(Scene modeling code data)
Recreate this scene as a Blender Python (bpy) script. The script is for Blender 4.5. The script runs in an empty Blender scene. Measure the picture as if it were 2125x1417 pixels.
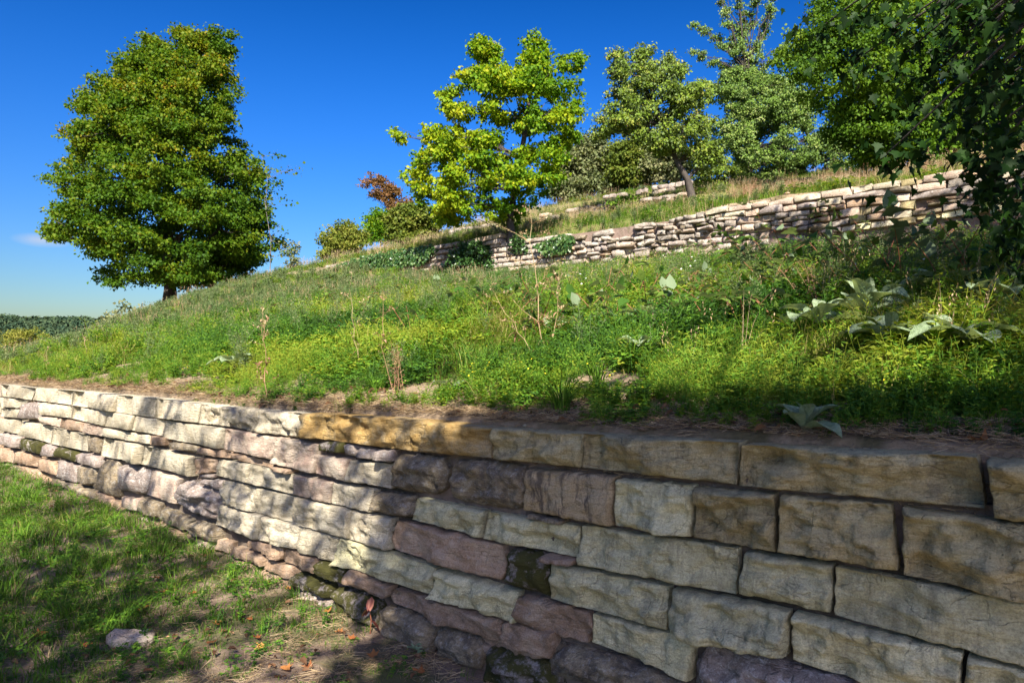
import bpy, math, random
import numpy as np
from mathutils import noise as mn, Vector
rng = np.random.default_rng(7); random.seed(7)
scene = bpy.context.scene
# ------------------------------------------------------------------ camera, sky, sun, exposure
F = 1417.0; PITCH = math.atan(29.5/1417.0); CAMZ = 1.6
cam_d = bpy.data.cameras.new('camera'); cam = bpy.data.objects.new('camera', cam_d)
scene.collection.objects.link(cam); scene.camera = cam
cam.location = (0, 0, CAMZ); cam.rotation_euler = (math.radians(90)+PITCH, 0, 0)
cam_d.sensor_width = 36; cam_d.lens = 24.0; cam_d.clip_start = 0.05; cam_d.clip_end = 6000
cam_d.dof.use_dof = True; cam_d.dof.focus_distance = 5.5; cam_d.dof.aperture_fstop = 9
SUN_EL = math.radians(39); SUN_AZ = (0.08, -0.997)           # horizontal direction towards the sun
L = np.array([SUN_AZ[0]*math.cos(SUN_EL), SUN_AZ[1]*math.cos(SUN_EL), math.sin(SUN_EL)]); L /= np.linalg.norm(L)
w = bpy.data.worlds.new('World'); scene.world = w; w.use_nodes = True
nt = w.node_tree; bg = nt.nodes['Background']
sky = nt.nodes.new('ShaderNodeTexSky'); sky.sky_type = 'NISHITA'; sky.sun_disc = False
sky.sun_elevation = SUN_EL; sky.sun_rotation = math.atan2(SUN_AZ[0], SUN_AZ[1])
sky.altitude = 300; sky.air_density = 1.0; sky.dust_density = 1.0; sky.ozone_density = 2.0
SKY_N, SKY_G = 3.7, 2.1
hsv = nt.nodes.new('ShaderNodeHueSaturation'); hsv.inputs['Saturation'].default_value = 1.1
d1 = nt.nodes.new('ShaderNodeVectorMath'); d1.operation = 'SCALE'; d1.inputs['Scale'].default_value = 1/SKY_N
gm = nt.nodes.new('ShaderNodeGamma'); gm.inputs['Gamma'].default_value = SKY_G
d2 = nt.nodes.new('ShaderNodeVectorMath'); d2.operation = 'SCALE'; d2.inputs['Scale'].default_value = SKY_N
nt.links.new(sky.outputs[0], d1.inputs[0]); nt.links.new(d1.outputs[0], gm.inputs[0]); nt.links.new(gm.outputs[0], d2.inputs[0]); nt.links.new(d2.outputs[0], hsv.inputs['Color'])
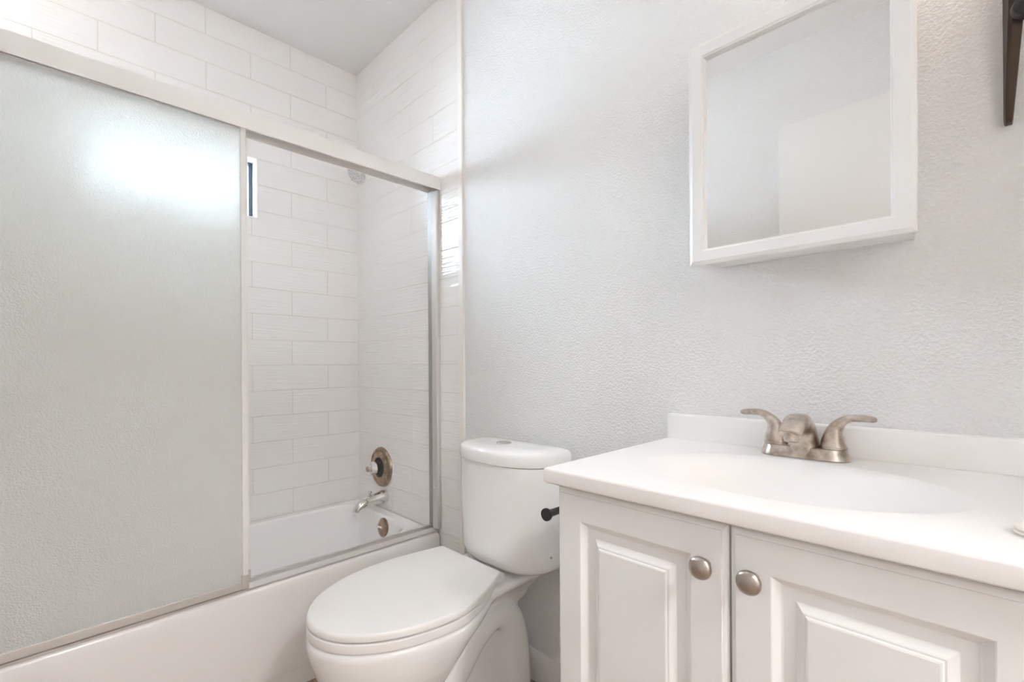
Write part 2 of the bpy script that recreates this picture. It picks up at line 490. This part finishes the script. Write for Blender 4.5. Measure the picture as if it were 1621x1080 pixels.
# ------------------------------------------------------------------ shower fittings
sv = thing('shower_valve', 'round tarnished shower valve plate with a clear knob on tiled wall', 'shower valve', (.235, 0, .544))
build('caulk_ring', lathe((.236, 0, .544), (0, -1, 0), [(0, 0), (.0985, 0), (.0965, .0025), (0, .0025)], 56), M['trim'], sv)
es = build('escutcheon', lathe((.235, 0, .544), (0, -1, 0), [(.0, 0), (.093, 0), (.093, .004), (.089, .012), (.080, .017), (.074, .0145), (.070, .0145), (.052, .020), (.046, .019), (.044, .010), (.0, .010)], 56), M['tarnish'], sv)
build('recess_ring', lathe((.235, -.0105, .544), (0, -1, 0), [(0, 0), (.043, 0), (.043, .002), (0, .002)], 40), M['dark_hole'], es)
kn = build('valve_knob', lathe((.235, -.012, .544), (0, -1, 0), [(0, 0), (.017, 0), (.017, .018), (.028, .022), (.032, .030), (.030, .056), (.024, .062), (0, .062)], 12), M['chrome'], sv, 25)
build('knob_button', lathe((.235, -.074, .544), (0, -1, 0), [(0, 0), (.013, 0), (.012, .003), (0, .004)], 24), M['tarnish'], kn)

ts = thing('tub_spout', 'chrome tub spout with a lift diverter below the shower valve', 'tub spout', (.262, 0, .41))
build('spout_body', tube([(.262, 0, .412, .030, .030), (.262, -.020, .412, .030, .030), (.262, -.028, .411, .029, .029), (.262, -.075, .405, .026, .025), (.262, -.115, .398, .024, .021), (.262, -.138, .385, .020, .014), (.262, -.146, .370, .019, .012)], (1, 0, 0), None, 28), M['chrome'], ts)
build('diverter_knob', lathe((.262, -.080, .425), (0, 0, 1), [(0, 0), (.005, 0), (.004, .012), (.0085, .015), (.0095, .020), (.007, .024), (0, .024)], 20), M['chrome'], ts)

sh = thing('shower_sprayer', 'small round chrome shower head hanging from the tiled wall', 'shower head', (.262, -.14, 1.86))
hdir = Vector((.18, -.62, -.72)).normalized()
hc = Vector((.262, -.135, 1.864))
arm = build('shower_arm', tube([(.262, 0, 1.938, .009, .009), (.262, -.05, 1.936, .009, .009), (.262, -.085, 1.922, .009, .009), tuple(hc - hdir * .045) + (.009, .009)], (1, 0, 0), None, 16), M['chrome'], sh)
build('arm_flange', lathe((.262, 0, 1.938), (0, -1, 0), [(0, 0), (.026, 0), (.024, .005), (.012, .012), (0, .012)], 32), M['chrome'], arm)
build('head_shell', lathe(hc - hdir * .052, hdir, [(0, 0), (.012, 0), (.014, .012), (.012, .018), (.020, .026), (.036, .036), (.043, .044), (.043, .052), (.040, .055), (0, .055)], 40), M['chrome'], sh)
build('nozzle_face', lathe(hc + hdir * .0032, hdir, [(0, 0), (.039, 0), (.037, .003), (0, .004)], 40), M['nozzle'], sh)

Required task
Repeat the data exactly, without the pictures.

Result
Recreate this scene as a Blender Python (bpy) script. The script is for Blender 4.5. The script runs in an empty Blender scene. Measure the picture as if it were 2125x1417 pixels.
import bpy, math, random
import numpy as np
from mathutils import noise as mn, Vector
rng = np.random.default_rng(7); random.seed(7)
scene = bpy.context.scene
# ------------------------------------------------------------------ camera, sky, sun, exposure
F = 1417.0; PITCH = math.atan(29.5/1417.0); CAMZ = 1.6
cam_d = bpy.data.cameras.new('camera'); cam = bpy.data.objects.new('camera', cam_d)
scene.collection.objects.link(cam); scene.camera = cam
cam.location = (0, 0, CAMZ); cam.rotation_euler = (math.radians(90)+PITCH, 0, 0)
cam_d.sensor_width = 36; cam_d.lens = 24.0; cam_d.clip_start = 0.05; cam_d.clip_end = 6000
cam_d.dof.use_dof = True; cam_d.dof.focus_distance = 5.5; cam_d.dof.aperture_fstop = 9
SUN_EL = math.radians(39); SUN_AZ = (0.08, -0.997)           # horizontal direction towards the sun
L = np.array([SUN_AZ[0]*math.cos(SUN_EL), SUN_AZ[1]*math.cos(SUN_EL), math.sin(SUN_EL)]); L /= np.linalg.norm(L)
w = bpy.data.worlds.new('World'); scene.world = w; w.use_nodes = True
nt = w.node_tree; bg = nt.nodes['Background']
sky = nt.nodes.new('ShaderNodeTexSky'); sky.sky_type = 'NISHITA'; sky.sun_disc = False
sky.sun_elevation = SUN_EL; sky.sun_rotation = math.atan2(SUN_AZ[0], SUN_AZ[1])
sky.altitude = 300; sky.air_density = 1.0; sky.dust_density = 1.0; sky.ozone_density = 2.0
SKY_N, SKY_G = 3.7, 2.1
hsv = nt.nodes.new('ShaderNodeHueSaturation'); hsv.inputs['Saturation'].default_value = 1.1
d1 = nt.nodes.new('ShaderNodeVectorMath'); d1.operation = 'SCALE'; d1.inputs['Scale'].default_value = 1/SKY_N
gm = nt.nodes.new('ShaderNodeGamma'); gm.inputs['Gamma'].default_value = SKY_G
d2 = nt.nodes.new('ShaderNodeVectorMath'); d2.operation = 'SCALE'; d2.inputs['Scale'].default_value = SKY_N
nt.links.new(sky.outputs[0], d1.inputs[0]); nt.links.new(d1.outputs[0], gm.inputs[0]); nt.links.new(gm.outputs[0], d2.inputs[0]); nt.links.new(d2.outputs[0], hsv.inputs['Color'])
Write part 2 of the bpy script that recreates this picture. It picks up at line 490. This part finishes the script. Write for Blender 4.5. Measure the picture as if it were 1621x1080 pixels.
# ------------------------------------------------------------------ shower fittings
sv = thing('shower_valve', 'round tarnished shower valve plate with a clear knob on tiled wall', 'shower valve', (.235, 0, .544))
build('caulk_ring', lathe((.236, 0, .544), (0, -1, 0), [(0, 0), (.0985, 0), (.0965, .0025), (0, .0025)], 56), M['trim'], sv)
es = build('escutcheon', lathe((.235, 0, .544), (0, -1, 0), [(.0, 0), (.093, 0), (.093, .004), (.089, .012), (.080, .017), (.074, .0145), (.070, .0145), (.052, .020), (.046, .019), (.044, .010), (.0, .010)], 56), M['tarnish'], sv)
build('recess_ring', lathe((.235, -.0105, .544), (0, -1, 0), [(0, 0), (.043, 0), (.043, .002), (0, .002)], 40), M['dark_hole'], es)
kn = build('valve_knob', lathe((.235, -.012, .544), (0, -1, 0), [(0, 0), (.017, 0), (.017, .018), (.028, .022), (.032, .030), (.030, .056), (.024, .062), (0, .062)], 12), M['chrome'], sv, 25)
build('knob_button', lathe((.235, -.074, .544), (0, -1, 0), [(0, 0), (.013, 0), (.012, .003), (0, .004)], 24), M['tarnish'], kn)

ts = thing('tub_spout', 'chrome tub spout with a lift diverter below the shower valve', 'tub spout', (.262, 0, .41))
build('spout_body', tube([(.262, 0, .412, .030, .030), (.262, -.020, .412, .030, .030), (.262, -.028, .411, .029, .029), (.262, -.075, .405, .026, .025), (.262, -.115, .398, .024, .021), (.262, -.138, .385, .020, .014), (.262, -.146, .370, .019, .012)], (1, 0, 0), None, 28), M['chrome'], ts)
build('diverter_knob', lathe((.262, -.080, .425), (0, 0, 1), [(0, 0), (.005, 0), (.004, .012), (.0085, .015), (.0095, .020), (.007, .024), (0, .024)], 20), M['chrome'], ts)

sh = thing('shower_sprayer', 'small round chrome shower head hanging from the tiled wall', 'shower head', (.262, -.14, 1.86))
hdir = Vector((.18, -.62, -.72)).normalized()
hc = Vector((.262, -.135, 1.864))
arm = build('shower_arm', tube([(.262, 0, 1.938, .009, .009), (.262, -.05, 1.936, .009, .009), (.262, -.085, 1.922, .009, .009), tuple(hc - hdir * .045) + (.009, .009)], (1, 0, 0), None, 16), M['chrome'], sh)
build('arm_flange', lathe((.262, 0, 1.938), (0, -1, 0), [(0, 0), (.026, 0), (.024, .005), (.012, .012), (0, .012)], 32), M['chrome'], arm)
build('head_shell', lathe(hc - hdir * .052, hdir, [(0, 0), (.012, 0), (.014, .012), (.012, .018), (.020, .026), (.036, .036), (.043, .044), (.043, .052), (.040, .055), (0, .055)], 40), M['chrome'], sh)
build('nozzle_face', lathe(hc + hdir * .0032, hdir, [(0, 0), (.039, 0), (.037, .003), (0, .004)], 40), M['nozzle'], sh)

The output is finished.